Task description | Count the lines below that contain the word "scene" and give only the number.
==== Data provided
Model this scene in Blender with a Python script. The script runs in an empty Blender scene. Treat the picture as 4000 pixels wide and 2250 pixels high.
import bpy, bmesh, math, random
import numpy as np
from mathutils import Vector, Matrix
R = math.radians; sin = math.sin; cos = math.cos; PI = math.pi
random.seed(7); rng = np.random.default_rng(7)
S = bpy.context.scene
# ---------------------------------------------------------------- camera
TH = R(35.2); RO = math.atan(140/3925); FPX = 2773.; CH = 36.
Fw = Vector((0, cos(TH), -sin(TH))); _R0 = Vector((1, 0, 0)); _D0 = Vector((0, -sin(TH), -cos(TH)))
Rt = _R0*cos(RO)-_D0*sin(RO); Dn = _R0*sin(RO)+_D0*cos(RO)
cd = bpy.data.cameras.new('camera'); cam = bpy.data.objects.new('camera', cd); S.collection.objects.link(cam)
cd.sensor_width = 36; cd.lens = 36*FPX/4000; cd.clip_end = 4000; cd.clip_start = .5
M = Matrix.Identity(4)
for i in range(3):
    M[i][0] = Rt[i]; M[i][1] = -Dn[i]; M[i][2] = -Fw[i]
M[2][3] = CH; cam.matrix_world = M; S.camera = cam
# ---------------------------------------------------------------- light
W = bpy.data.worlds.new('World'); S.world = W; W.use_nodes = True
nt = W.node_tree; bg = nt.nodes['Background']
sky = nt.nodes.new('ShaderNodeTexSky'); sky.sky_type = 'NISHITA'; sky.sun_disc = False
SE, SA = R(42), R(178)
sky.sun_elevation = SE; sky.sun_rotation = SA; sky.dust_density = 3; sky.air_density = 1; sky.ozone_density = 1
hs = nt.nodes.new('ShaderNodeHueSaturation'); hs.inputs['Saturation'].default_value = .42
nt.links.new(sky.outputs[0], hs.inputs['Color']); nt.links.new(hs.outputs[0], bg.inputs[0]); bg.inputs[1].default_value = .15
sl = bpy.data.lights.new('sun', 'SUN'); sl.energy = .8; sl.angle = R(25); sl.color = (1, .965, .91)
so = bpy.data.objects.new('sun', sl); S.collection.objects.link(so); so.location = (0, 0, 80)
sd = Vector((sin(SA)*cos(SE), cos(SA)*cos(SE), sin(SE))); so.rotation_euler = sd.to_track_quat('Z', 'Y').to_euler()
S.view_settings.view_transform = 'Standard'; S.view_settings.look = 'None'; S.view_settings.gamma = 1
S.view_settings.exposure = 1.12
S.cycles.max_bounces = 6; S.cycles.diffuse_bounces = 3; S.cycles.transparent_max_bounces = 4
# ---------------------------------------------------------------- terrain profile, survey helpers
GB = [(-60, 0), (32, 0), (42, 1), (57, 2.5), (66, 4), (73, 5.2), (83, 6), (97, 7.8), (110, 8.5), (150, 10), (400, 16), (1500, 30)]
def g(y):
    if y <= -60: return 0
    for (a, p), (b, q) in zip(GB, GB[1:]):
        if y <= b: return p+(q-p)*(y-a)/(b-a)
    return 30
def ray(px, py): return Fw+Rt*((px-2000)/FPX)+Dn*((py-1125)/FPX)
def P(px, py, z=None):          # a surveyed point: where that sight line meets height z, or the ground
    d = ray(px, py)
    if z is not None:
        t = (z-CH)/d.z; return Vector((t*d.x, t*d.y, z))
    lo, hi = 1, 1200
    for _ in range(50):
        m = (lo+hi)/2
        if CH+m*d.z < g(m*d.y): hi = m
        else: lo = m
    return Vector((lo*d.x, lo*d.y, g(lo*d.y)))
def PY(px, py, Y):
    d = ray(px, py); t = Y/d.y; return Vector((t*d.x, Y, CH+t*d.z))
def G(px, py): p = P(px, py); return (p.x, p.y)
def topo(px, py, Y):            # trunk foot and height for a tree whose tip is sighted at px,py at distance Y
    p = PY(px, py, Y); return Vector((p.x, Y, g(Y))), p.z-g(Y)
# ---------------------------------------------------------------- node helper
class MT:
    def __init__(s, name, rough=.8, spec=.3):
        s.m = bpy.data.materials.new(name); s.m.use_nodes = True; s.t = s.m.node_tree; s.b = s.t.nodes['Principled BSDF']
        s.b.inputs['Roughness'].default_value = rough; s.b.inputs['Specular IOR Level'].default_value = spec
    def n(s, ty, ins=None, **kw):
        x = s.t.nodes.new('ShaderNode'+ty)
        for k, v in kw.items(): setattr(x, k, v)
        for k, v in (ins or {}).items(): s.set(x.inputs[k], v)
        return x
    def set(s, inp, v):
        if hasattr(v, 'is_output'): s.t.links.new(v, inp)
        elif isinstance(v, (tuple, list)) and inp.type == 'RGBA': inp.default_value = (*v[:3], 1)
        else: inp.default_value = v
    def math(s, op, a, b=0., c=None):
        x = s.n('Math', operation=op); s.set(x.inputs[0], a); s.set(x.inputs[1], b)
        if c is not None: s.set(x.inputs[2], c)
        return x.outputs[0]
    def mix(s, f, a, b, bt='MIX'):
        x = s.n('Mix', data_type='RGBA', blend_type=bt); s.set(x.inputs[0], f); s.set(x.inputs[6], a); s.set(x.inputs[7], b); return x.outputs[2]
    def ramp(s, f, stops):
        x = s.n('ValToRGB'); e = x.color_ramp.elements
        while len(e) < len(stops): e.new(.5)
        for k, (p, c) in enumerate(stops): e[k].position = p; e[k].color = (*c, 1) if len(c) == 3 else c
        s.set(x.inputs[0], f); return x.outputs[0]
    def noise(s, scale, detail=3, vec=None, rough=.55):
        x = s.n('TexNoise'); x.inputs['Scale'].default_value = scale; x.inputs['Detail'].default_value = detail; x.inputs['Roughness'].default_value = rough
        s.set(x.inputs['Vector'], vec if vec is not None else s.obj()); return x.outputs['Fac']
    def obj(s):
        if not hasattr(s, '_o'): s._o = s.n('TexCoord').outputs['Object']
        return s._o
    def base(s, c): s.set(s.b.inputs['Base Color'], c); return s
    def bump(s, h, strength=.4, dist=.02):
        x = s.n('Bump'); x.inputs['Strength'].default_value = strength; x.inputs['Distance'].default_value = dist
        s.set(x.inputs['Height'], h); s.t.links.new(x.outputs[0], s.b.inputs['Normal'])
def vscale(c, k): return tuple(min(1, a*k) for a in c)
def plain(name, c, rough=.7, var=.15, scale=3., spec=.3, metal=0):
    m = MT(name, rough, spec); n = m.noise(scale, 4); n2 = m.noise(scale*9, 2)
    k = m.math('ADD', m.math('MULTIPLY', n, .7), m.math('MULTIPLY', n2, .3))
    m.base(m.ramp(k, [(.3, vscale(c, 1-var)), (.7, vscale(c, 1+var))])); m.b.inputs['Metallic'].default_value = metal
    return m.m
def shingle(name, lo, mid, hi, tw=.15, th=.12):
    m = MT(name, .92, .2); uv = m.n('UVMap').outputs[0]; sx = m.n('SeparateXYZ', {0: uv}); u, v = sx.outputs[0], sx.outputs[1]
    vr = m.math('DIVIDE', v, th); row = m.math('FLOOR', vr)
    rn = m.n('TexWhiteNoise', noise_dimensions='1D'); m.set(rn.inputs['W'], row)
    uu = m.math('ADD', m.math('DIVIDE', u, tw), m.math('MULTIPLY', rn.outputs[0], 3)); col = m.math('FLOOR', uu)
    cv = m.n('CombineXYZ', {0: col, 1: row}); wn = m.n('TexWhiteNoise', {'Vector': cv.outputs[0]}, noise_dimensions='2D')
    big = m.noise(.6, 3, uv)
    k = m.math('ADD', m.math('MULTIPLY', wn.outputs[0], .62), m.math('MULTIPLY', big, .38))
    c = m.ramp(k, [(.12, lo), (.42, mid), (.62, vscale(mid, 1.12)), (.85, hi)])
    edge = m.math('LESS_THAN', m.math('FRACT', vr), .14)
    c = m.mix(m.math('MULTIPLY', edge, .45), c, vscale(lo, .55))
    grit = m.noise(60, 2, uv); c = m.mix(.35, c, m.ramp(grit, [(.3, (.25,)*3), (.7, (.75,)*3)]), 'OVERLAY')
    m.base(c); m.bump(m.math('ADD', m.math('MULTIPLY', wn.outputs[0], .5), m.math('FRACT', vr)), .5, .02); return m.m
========
Exercise response | 2